**Written request**
Reproduce the data exactly and drop any pictures it holds.

**Entries provided**
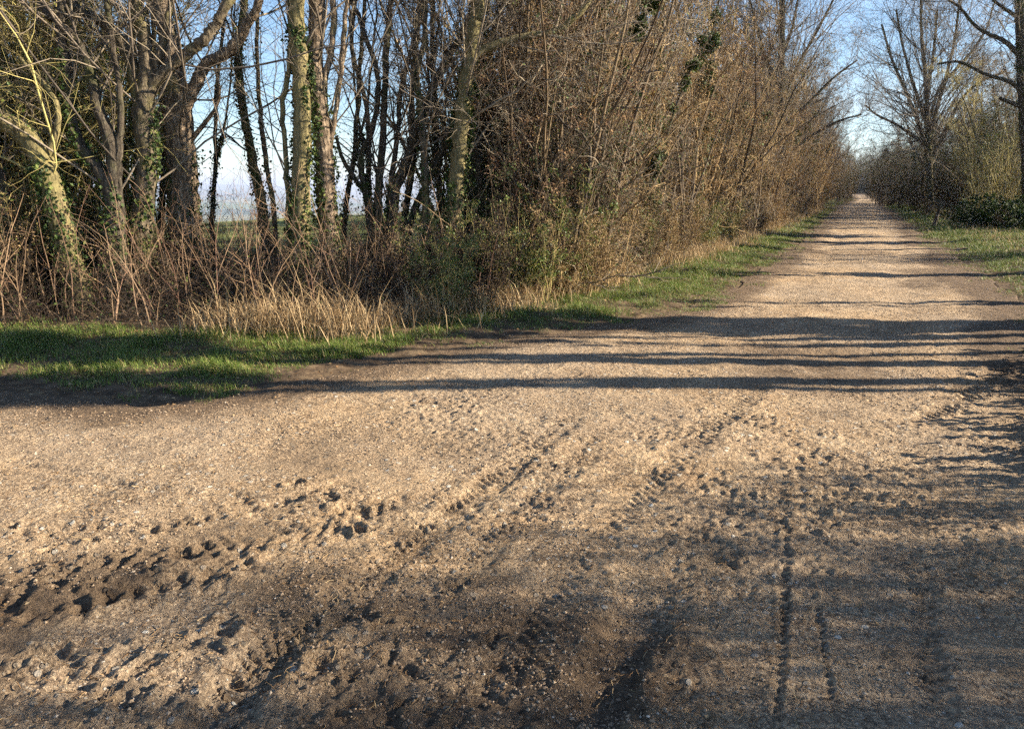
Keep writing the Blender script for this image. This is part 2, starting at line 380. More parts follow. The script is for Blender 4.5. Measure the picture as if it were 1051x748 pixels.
def track_detail(x, y):
    z = fbm(x, y, 0.42, 3, 31) * 0.020 + fbm(x, y, 0.12, 3, 41, .62) * 0.010
    near = np.clip((9 - np.hypot(x, y)) / 5, 0, 1)
    rough = np.clip(.45 + fbm(x, y, .8, 3, 53) * 2.0, .1, 1.3)
    z = z + (np.abs(fbm(x, y, 0.07, 3, 51, .8)) - .15) * 0.021 * near * (rough * .8 + .2) + fbm(x, y, .034, 2, 57, .9) * .012 * near * rough
    churn = np.clip(1.15 - np.hypot((x + 2.5) / 3.0, (y - 2.2) / 1.5), 0, 1)
    n = vnoise(x, y, 0.05, 61); z = z + np.maximum(0, n - 0.2) * 0.06 * (0.15 + churn) * near * rough
    wx = x + fbm(x, y, .2, 2, 66) * .12; z = z - np.maximum(0, .10 - np.abs(fbm(wx, y, 0.17, 3, 63, .6))) * 0.26 * churn * rough
    for pl, wd, dp, pitch in RUTS:
        bb = (x > pl[:, 0].min() - .5) & (x < pl[:, 0].max() + .5) & (y > pl[:, 1].min() - .5) & (y < pl[:, 1].max() + .5)
        if not bb.any(): continue
        xx, yy = x[bb], y[bb]; best = np.full(xx.shape, 9.0); along = np.zeros(xx.shape); acc = 0
        for i in range(len(pl) - 1):
            a, c = pl[i], pl[i + 1]; e = c - a; le = np.linalg.norm(e); 
            t = np.clip(((xx - a[0]) * e[0] + (yy - a[1]) * e[1]) / le ** 2, 0, 1)
            d = np.hypot(xx - a[0] - e[0] * t, yy - a[1] - e[1] * t); m = d < best
            best[m] = d[m]; along[m] = acc + t[m] * le; acc += le
        best = best + fbm(xx, yy, .10, 3, 71) * (0.045 if wd > .03 else 0.016)
        endf = np.clip(along / 0.4, 0, 1) * np.clip((acc - along) / 0.25, 0, 1) * (0.6 + 0.8 * np.clip(vnoise(xx, yy, .5, 77) + .5, 0, 1))
        prof = -np.exp(-(best / wd) ** 4) + 0.45 * np.exp(-((best - wd * 1.55) / (wd * 0.5)) ** 2)
        if pitch: prof = prof * (0.35 + 0.9 * (np.sin((along + best * .7) * 2 * math.pi / pitch) > 0.1))
        z[bb] += prof * dp * .55 * endf * (1.3 if not pitch else (.5 + np.clip(fbm(xx, yy, .12, 2, 79) + .5, 0, 1)))
    for px, py, r in PITS:
        c = gnd(px, py); bb = (np.abs(x - c[0]) < .4) & (np.abs(y - c[1]) < .4)
        if not bb.any(): continue
        a = (px * 0.37) % 3.14; dx, dy = x[bb] - c[0], y[bb] - c[1]
        u, v = dx * math.cos(a) + dy * math.sin(a), -dx * math.sin(a) + dy * math.cos(a)
        d = np.hypot(u, v * 1.7) + fbm(x[bb], y[bb], .07, 3, 81) * r * 1.6
        z[bb] += -0.020 * np.exp(-(d / (r * .85)) ** 4) + 0.016 * np.exp(-((d - r * 1.35) / (r * .35)) ** 2)
    return z
def verge_z(x, y, sd_):
    """low bank of the verge above the track, sd_ metres outside the edge"""
    return np.interp(sd_, [0, .3, 1.0, 2.5], [0.0, .018, .055, .11]) + fbm(x, y, .5, 3, 91) * 0.05 * np.clip(sd_ * 3, 0, 1)

def grid_faces(nx, ny):
    i = np.arange(nx * ny).reshape(ny, nx)
    return np.stack([i[:-1, :-1], i[:-1, 1:], i[1:, 1:], i[1:, :-1]], -1).reshape(-1, 4)
def trim(V, F, att=None):
    used = np.zeros(len(V), bool); used[F.ravel()] = True
    mp_ = np.cumsum(used) - 1
    return V[used], mp_[F], ({k: v[used] for k, v in att.items()} if att else None)

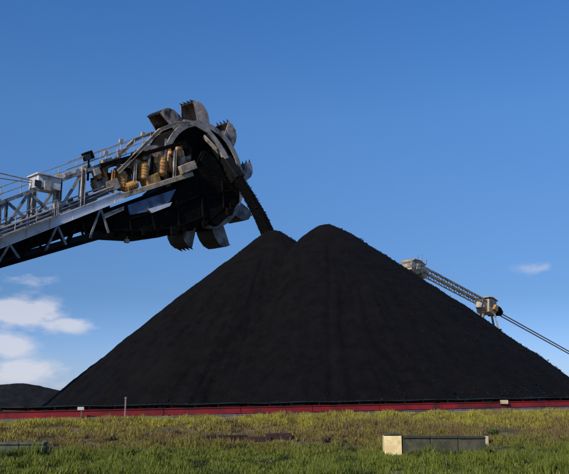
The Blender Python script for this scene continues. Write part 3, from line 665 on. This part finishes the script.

**Written answer**
Keep writing the Blender script for this image. This is part 2, starting at line 380. More parts follow. The script is for Blender 4.5. Measure the picture as if it were 1051x748 pixels.
def track_detail(x, y):
    z = fbm(x, y, 0.42, 3, 31) * 0.020 + fbm(x, y, 0.12, 3, 41, .62) * 0.010
    near = np.clip((9 - np.hypot(x, y)) / 5, 0, 1)
    rough = np.clip(.45 + fbm(x, y, .8, 3, 53) * 2.0, .1, 1.3)
    z = z + (np.abs(fbm(x, y, 0.07, 3, 51, .8)) - .15) * 0.021 * near * (rough * .8 + .2) + fbm(x, y, .034, 2, 57, .9) * .012 * near * rough
    churn = np.clip(1.15 - np.hypot((x + 2.5) / 3.0, (y - 2.2) / 1.5), 0, 1)
    n = vnoise(x, y, 0.05, 61); z = z + np.maximum(0, n - 0.2) * 0.06 * (0.15 + churn) * near * rough
    wx = x + fbm(x, y, .2, 2, 66) * .12; z = z - np.maximum(0, .10 - np.abs(fbm(wx, y, 0.17, 3, 63, .6))) * 0.26 * churn * rough
    for pl, wd, dp, pitch in RUTS:
        bb = (x > pl[:, 0].min() - .5) & (x < pl[:, 0].max() + .5) & (y > pl[:, 1].min() - .5) & (y < pl[:, 1].max() + .5)
        if not bb.any(): continue
        xx, yy = x[bb], y[bb]; best = np.full(xx.shape, 9.0); along = np.zeros(xx.shape); acc = 0
        for i in range(len(pl) - 1):
            a, c = pl[i], pl[i + 1]; e = c - a; le = np.linalg.norm(e); 
            t = np.clip(((xx - a[0]) * e[0] + (yy - a[1]) * e[1]) / le ** 2, 0, 1)
            d = np.hypot(xx - a[0] - e[0] * t, yy - a[1] - e[1] * t); m = d < best
            best[m] = d[m]; along[m] = acc + t[m] * le; acc += le
        best = best + fbm(xx, yy, .10, 3, 71) * (0.045 if wd > .03 else 0.016)
        endf = np.clip(along / 0.4, 0, 1) * np.clip((acc - along) / 0.25, 0, 1) * (0.6 + 0.8 * np.clip(vnoise(xx, yy, .5, 77) + .5, 0, 1))
        prof = -np.exp(-(best / wd) ** 4) + 0.45 * np.exp(-((best - wd * 1.55) / (wd * 0.5)) ** 2)
        if pitch: prof = prof * (0.35 + 0.9 * (np.sin((along + best * .7) * 2 * math.pi / pitch) > 0.1))
        z[bb] += prof * dp * .55 * endf * (1.3 if not pitch else (.5 + np.clip(fbm(xx, yy, .12, 2, 79) + .5, 0, 1)))
    for px, py, r in PITS:
        c = gnd(px, py); bb = (np.abs(x - c[0]) < .4) & (np.abs(y - c[1]) < .4)
        if not bb.any(): continue
        a = (px * 0.37) % 3.14; dx, dy = x[bb] - c[0], y[bb] - c[1]
        u, v = dx * math.cos(a) + dy * math.sin(a), -dx * math.sin(a) + dy * math.cos(a)
        d = np.hypot(u, v * 1.7) + fbm(x[bb], y[bb], .07, 3, 81) * r * 1.6
        z[bb] += -0.020 * np.exp(-(d / (r * .85)) ** 4) + 0.016 * np.exp(-((d - r * 1.35) / (r * .35)) ** 2)
    return z
def verge_z(x, y, sd_):
    """low bank of the verge above the track, sd_ metres outside the edge"""
    return np.interp(sd_, [0, .3, 1.0, 2.5], [0.0, .018, .055, .11]) + fbm(x, y, .5, 3, 91) * 0.05 * np.clip(sd_ * 3, 0, 1)

def grid_faces(nx, ny):
    i = np.arange(nx * ny).reshape(ny, nx)
    return np.stack([i[:-1, :-1], i[:-1, 1:], i[1:, 1:], i[1:, :-1]], -1).reshape(-1, 4)
def trim(V, F, att=None):
    used = np.zeros(len(V), bool); used[F.ravel()] = True
    mp_ = np.cumsum(used) - 1
    return V[used], mp_[F], ({k: v[used] for k, v in att.items()} if att else None)

The Blender Python script for this scene continues. Write part 3, from line 665 on. This part finishes the script.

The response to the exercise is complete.